What made you decide to launch mobile gaming campaigns?
Our data showed that there was an opportunity to go after younger consumers through digital and mobile-centric initiatives.

The general consumer trend is shifting heavily toward mobile and app use. Our own data indicated that a high majority of customers are engaging with us through the mobile web and our app where available. 

These users are more engaged than our desktop users. They’ve taken the time to download and use the app. In several markets, our app conversion rate is several times higher than our desktop conversion rate. This is one of the reasons why we focused our efforts on building a mobile Pizza Pursuit game. Our goal is to be more relevant to our customers and create engagement in the mobile space.

via Pizza Hut

How does the Pizza Pursuit game work?
The game is completely separate to our website and our app. We wanted to make sure that our first big mobile gaming initiative in the U.K., Canada and other markets was available to as broad a range of customers as possible, and not just used to drive app downloads. 

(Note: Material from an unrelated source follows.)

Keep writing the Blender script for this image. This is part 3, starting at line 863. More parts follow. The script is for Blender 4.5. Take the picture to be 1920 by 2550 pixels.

It was also an opportunity to incorporate some of our strategic partners. Pepsi, Coke, Unilever [through its subsidiaries Ben & Jerry’s and Magnum’s ice cream] have sponsored some of the bonus questions in the game to giveaway additional prizes.

When considering the campaign, we looked at a number of games and landed on Trivial Pursuit. It’s such an iconic property and has also evolved over time. Plus, a Trivial Pursuit game piece is shaped like a pizza slice with six categories and slices.

Did McDonald’s Monopoly influence Pizza Pursuit?
Who isn’t influenced by McDonald’s Monopoly? It’s something consumers look forward to playing. Our long term thinking is the same with Pizza Pursuit; we want to bring it back on a yearly basis.